Debbie agreed to stay late: a decision that made all the difference.

“Do you know what you want to do?” Debbie asked Maddie. Maddie told her abortion was an option because she was so afraid of the disappointment the news would bring to her “very pro-life” family.

It was 5:30 p.m. when Debbie put the ultrasound wand on her abdomen. At that moment they both saw her perfectly formed baby.

“Oh yeah, you’re pregnant,” Debbie said.

Maddie was five months along.

The ultrasound continued and as soon as Debbie found the baby’s heartbeat, Maddie’s anxiety began to dissipate.

“When I heard the heartbeat, I teared up,” she said. “Right when I heard it, I went from wondering ‘Do I tell my mom?’ to ‘How do I tell my mom?’

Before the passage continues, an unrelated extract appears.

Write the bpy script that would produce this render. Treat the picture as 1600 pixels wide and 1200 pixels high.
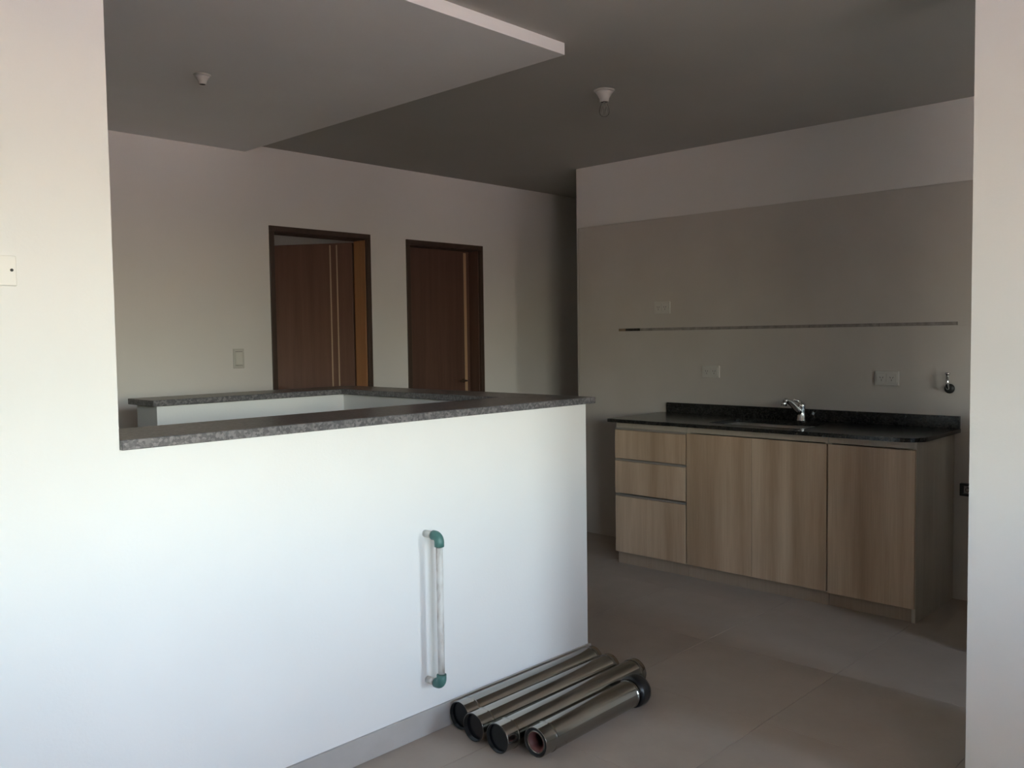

“I wasn’t abortion-minded anymore.”

Her first call was to the birth father, still in Denver, a senior in high school. Their discussion led to pressure from his family to abort, an option she was no longer willing to consider.

The next day after dialing her mother Valerie’s cell, she struggled to speak. Her silence concerned Valerie, who asked: “Is it your grades?” “No.” “Are you pregnant?” Silence. “Are you pregnant?”

Through sobs, Maddie told her everything.

“She was upset, disappointed, sad, mad,” Maddie said of her mother’s reaction. “But at the end of the conversation she said she loved me and supported me.”

She also suggested Maddie go to Mass and confession that night.

“Prayer is what really helped me,” said Maddie who began attending daily Mass and regular adoration. “I prayed to know where God was leading me.”

Maddie finished the semester at Nebraska then moved home in December. On March 1 she welcomed daughter Ellie Grace into the world. While she had considered adoption up until two weeks earlier, she ultimately decided to raise Ellie, with the help of her mother and her father Brad. She plans to go back to school next fall and study nursing.

“It’s not easy for Maddie,” Valerie said. “But she has held her head high … and she reached out.”

It’s so important to reach out, Valerie said.

“No one should go through it alone,” she continued. “That’s when the fear and despair get to you.”

Maddie has been supported not only by her family, but by the wider Catholic community as well, including a Catholic Charities social worker, staff from Lighthouse, clergy who have provided spiritual direction; and friends, parishioners and even strangers who have supported the family spiritually, emotionally and materially.

“We are so grateful for our Catholic family,” Valerie said. “God put the right people in the right places when we needed them.”